Uma das bandeiras de luta da nossa organização tem sido a valorizar o negro e a negra e chamar a atenção para a contribuição do povo negro na construção do país. A sugestão de introdução de estudos africanos a partir da inserção da história da África no currículo escolar é defendida na Carta de Princípios do MNU, já em 1978, bem como no Programa de Ação.

Na Constituição de 1988, a inclusão na Carta Magna de reivindicações históricas do movimento negro se dão na área educacional e no que se refere às relações etnicorraciais, merece especial atenção o artigo 242, § 1º: O ensino da História do Brasil levará em conta as contribuições das diferentes culturas e etnias para a formação do povo brasileiro.

A Lei de Diretrizes e Bases da Educação (LDB 9.394/1996) é alterada em seus artigos 26 e 79 pelas Leis 10.639 e 11.645, que são assinadas apenas neste século, apesar de representarem um avanço para a educação das relações etnicorraciais e o ensino de história e cultura afrobrasileira e africana.

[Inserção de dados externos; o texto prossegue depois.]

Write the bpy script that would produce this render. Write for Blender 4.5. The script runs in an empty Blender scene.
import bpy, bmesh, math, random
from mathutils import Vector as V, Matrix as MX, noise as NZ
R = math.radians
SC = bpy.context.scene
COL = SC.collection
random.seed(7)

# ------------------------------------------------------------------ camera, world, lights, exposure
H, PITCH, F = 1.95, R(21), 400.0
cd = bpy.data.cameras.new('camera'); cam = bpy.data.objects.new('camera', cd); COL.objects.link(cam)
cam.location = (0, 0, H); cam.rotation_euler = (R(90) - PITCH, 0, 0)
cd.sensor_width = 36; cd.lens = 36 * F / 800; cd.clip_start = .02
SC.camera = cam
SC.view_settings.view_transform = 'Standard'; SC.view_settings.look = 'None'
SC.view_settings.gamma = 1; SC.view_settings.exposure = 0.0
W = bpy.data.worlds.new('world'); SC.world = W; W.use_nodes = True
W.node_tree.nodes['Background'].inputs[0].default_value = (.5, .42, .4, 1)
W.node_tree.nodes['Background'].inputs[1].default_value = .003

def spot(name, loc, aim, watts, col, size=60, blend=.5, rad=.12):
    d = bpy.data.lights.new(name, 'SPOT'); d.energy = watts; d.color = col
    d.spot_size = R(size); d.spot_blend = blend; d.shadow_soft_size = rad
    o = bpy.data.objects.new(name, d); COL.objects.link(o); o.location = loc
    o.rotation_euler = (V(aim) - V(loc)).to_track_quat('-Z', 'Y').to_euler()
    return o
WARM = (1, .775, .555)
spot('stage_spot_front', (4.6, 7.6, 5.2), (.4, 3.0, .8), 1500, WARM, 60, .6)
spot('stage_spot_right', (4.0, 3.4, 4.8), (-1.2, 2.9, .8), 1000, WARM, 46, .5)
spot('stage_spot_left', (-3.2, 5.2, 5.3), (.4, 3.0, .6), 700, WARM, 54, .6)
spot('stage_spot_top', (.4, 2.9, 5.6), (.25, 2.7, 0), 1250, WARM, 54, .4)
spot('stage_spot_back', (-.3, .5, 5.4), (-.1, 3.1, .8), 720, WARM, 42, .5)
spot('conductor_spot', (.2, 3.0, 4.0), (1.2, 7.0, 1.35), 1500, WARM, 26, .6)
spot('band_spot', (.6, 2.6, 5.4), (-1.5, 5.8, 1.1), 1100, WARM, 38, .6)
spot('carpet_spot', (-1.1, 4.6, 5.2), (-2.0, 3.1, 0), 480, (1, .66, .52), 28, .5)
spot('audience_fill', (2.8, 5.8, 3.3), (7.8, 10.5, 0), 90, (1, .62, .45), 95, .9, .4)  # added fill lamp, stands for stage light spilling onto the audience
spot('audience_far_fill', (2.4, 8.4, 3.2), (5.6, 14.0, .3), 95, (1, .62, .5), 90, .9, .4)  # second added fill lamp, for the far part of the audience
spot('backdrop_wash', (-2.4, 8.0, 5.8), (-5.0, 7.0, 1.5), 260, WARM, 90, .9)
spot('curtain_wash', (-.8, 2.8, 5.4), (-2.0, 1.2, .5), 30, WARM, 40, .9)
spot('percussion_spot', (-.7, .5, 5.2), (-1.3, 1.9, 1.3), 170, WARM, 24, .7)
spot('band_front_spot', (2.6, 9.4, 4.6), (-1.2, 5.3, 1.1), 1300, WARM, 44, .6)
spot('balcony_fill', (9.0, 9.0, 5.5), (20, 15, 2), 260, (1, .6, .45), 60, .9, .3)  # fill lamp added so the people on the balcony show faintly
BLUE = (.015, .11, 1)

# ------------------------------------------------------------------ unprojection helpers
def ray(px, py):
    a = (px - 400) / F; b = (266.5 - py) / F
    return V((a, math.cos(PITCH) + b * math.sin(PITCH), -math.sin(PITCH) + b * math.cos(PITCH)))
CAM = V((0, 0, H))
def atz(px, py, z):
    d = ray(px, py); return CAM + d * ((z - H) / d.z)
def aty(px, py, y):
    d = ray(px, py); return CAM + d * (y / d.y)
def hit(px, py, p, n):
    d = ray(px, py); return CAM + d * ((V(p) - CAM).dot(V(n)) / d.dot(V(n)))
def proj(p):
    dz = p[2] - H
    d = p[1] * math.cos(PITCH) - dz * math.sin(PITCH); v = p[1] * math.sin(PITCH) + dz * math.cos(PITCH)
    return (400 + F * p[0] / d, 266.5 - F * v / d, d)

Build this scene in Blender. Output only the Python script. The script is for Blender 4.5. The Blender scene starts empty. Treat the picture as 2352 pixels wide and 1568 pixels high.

Vale destacar que a preocupação do MNU com a educação, com o currículo escolar e com a formação de educadores/as já apontava para a questão das relações etnicorraciais no cotidiano da sala de aula, assim como para situações preconceituosas e discriminatórias ocorridas no espaço escolar.

Desde a III Conferência Mundial contra o Racismo, em Durban, na África do Sul, em 2001, houve uma mobilização das organizações do movimento negro, que destacaram, entre outras ações de combate ao racismo em nossa sociedade, a necessidade de olhar a educação como prioridade, chamando atenção para as diretrizes curriculares aprovadas em março de 2004, ocasião em que a Profª Petronilha Beatriz Gonçalves e Silva, relatora e conselheira representante da temática etnicorracial no Conselho Nacional de Educação apresentou as Diretrizes Curriculares Nacionais para a Educação das Relações Étnico-Raciais e para o Ensino da História e Cultura Afro-Brasileira, aprovadas por unanimidade pelos/as conselheiros/as.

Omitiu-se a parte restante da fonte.